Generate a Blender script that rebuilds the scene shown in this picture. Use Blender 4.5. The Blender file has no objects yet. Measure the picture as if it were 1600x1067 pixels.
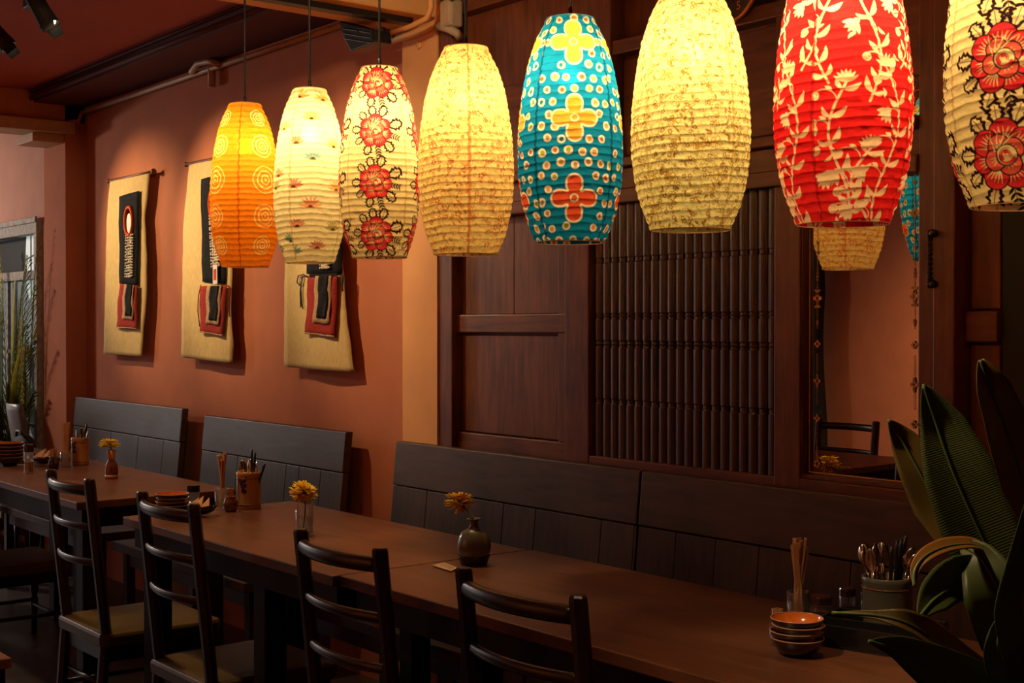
import bpy, bmesh, math, random
import numpy as np
from mathutils import Vector, Matrix
random.seed(7)
rnd = random.Random(11)
sc = bpy.context.scene
C = sc.collection
PI = math.pi
# ------------------------------------------------------------------ camera
H = 1.42                      # camera height
F = 2080.0                    # focal length in pixels of a 1600x1067 frame
TH = math.atan2(1660, F)
PITCH = math.atan2(23.5, F)
fwd = Vector((-math.cos(TH)*math.cos(PITCH), math.sin(TH)*math.cos(PITCH), -math.sin(PITCH)))
right = Vector((math.sin(TH), math.cos(TH), 0))
up = right.cross(fwd)
cam_d = bpy.data.cameras.new('camera'); cam = bpy.data.objects.new('camera', cam_d); C.objects.link(cam)
cam_d.sensor_width = 36; cam_d.lens = F/1600*36; cam_d.clip_start = 0.02
cam.matrix_world = Matrix(((right.x, up.x, -fwd.x, 0), (right.y, up.y, -fwd.y, 0), (right.z, up.z, -fwd.z, H), (0, 0, 0, 1)))
sc.camera = cam
# ------------------------------------------------------------------ view, world, lights
sc.view_settings.view_transform = 'Standard'; sc.view_settings.look = 'None'
sc.view_settings.gamma = 1; sc.view_settings.use_curve_mapping = False
sc.view_settings.exposure = 0.2
sc.cycles.use_denoising = True
sc.cycles.max_bounces = 10; sc.cycles.diffuse_bounces = 5; sc.cycles.glossy_bounces = 5
sc.cycles.transmission_bounces = 8; sc.cycles.transparent_max_bounces = 12
sc.cycles.caustics_reflective = False; sc.cycles.caustics_refractive = False
sc.cycles.sample_clamp_indirect = 4.0
w = bpy.data.worlds.new('world'); sc.world = w; w.use_nodes = True
w.node_tree.nodes['Background'].inputs[0].default_value = (0.75, 0.85, 1, 1)
w.node_tree.nodes['Background'].inputs[1].default_value = 0.25

def lamp(name, kind, loc, energy, color, target=None, size=0.05, **kw):
    d = bpy.data.lights.new(name, kind); d.energy = energy; d.color = color
    if kind == 'AREA':
        d.shape = 'RECTANGLE'; d.size = size; d.size_y = kw.pop('size_y', size)
    else:
        d.shadow_soft_size = size
    for k, v in kw.items(): setattr(d, k, v)
    o = bpy.data.objects.new(name, d); C.objects.link(o); o.location = loc
    if target is not None:
        o.rotation_euler = (Vector(target)-Vector(loc)).to_track_quat('-Z', 'Y').to_euler()
    return o
WARM = (1.0, 0.72, 0.40)
LAMP = (1.0, 0.73, 0.38)
YW = 2.90                      # the long wall
CEIL = 2.76
# spotlights of the ceiling track, washing the wall hangings; and one on the opposite wall
SPOTS = [((-7.45, 1.75, 2.50), (-6.80, 2.88, 1.85), 95, 0.95), ((-6.35, 1.75, 2.50), (-5.80, 2.88, 1.85), 95, 0.95),
         ((-5.30, 1.75, 2.50), (-4.55, 2.88, 1.75), 85, 1.0)]
for i, (l, t, e, s) in enumerate(SPOTS):
    lamp('spot_lamp', 'SPOT', l, e, (1, .68, .34), t, 0.02, spot_size=s, spot_blend=0.9)
lamp('spot_lamp', 'SPOT', (-4.2, -1.0, 2.5), 200, (1, .68, .36), (-4.2, -2.5, 1.2), 0.03, spot_size=1.9, spot_blend=0.8)
# unseen spots added to brighten the tables and, last, the plant
for l, t, e in (((-5.55, 1.52, 2.66), (-5.35, 2.0, .8), 34), ((-4.45, 1.52, 2.66), (-4.0, 2.0, .8), 40), ((-3.35, 1.9, 2.62), (-2.95, 2.0, .8), 34), ((-1.7, 0.6, 2.66), (-1.05, 1.6, 1.1), 110)):
    lamp('added_fill_spot', 'SPOT', l, e, (1, .66, .34), t, 0.05, spot_size=1.0, spot_blend=1.0)
lamp('beam_fill_spot', 'SPOT', (-2.35, 1.1, 2.60), 75, (1, .70, .38), (-4.3, 2.6, 2.50), 0.06, spot_size=1.15, spot_blend=1.0)  # unseen spot added to brighten the ochre beam
lamp('far_bay_fill_light', 'POINT', (-9.6, 1.2, 2.28), 70, (1, .82, .66), size=.12)  # unseen point lamp added to lift the far bay wall
# daylight through the shopfront at the far end
lamp('daylight', 'AREA', (-11.3, 0.4, 1.45), 16, (1.0, 0.93, 0.86), (-4, 0.9, 1.0), 3.6, size_y=2.0)

# ------------------------------------------------------------------ pixel -> world
def ray(px, py):
    return fwd + right*((px-800)/F) - up*((py-533.5)/F)
def at(px, py, d):            # point on the vertical plane at distance d towards the long wall
    r = ray(px, py); k = d/r.y
    return Vector((0, 0, H)) + r*k
def onz(px, py, z):           # point on the horizontal plane z
    r = ray(px, py); k = (z-H)/r.z
    return Vector((0, 0, H)) + r*k
def atZ(px, py, Z):           # point at depth Z in front of the camera
    return Vector((0, 0, H)) + ray(px, py)*Z
def wx(px, d=YW): return at(px, 510, d).x
def wz(px, py, d=YW): return at(px, py, d).z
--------
* **PROBLEM REQUIREMENTS**
Take the lines from the start of the material to the line with "w.node_tree.nodes['Background'].inputs[1].default_value = 0.25", both included, and transcribe them exactly without the pictures.

* **WRITTEN SOLUTION**
Generate a Blender script that rebuilds the scene shown in this picture. Use Blender 4.5. The Blender file has no objects yet. Measure the picture as if it were 1600x1067 pixels.
import bpy, bmesh, math, random
import numpy as np
from mathutils import Vector, Matrix
random.seed(7)
rnd = random.Random(11)
sc = bpy.context.scene
C = sc.collection
PI = math.pi
# ------------------------------------------------------------------ camera
H = 1.42                      # camera height
F = 2080.0                    # focal length in pixels of a 1600x1067 frame
TH = math.atan2(1660, F)
PITCH = math.atan2(23.5, F)
fwd = Vector((-math.cos(TH)*math.cos(PITCH), math.sin(TH)*math.cos(PITCH), -math.sin(PITCH)))
right = Vector((math.sin(TH), math.cos(TH), 0))
up = right.cross(fwd)
cam_d = bpy.data.cameras.new('camera'); cam = bpy.data.objects.new('camera', cam_d); C.objects.link(cam)
cam_d.sensor_width = 36; cam_d.lens = F/1600*36; cam_d.clip_start = 0.02
cam.matrix_world = Matrix(((right.x, up.x, -fwd.x, 0), (right.y, up.y, -fwd.y, 0), (right.z, up.z, -fwd.z, H), (0, 0, 0, 1)))
sc.camera = cam
# ------------------------------------------------------------------ view, world, lights
sc.view_settings.view_transform = 'Standard'; sc.view_settings.look = 'None'
sc.view_settings.gamma = 1; sc.view_settings.use_curve_mapping = False
sc.view_settings.exposure = 0.2
sc.cycles.use_denoising = True
sc.cycles.max_bounces = 10; sc.cycles.diffuse_bounces = 5; sc.cycles.glossy_bounces = 5
sc.cycles.transmission_bounces = 8; sc.cycles.transparent_max_bounces = 12
sc.cycles.caustics_reflective = False; sc.cycles.caustics_refractive = False
sc.cycles.sample_clamp_indirect = 4.0
w = bpy.data.worlds.new('world'); sc.world = w; w.use_nodes = True
w.node_tree.nodes['Background'].inputs[0].default_value = (0.75, 0.85, 1, 1)
w.node_tree.nodes['Background'].inputs[1].default_value = 0.25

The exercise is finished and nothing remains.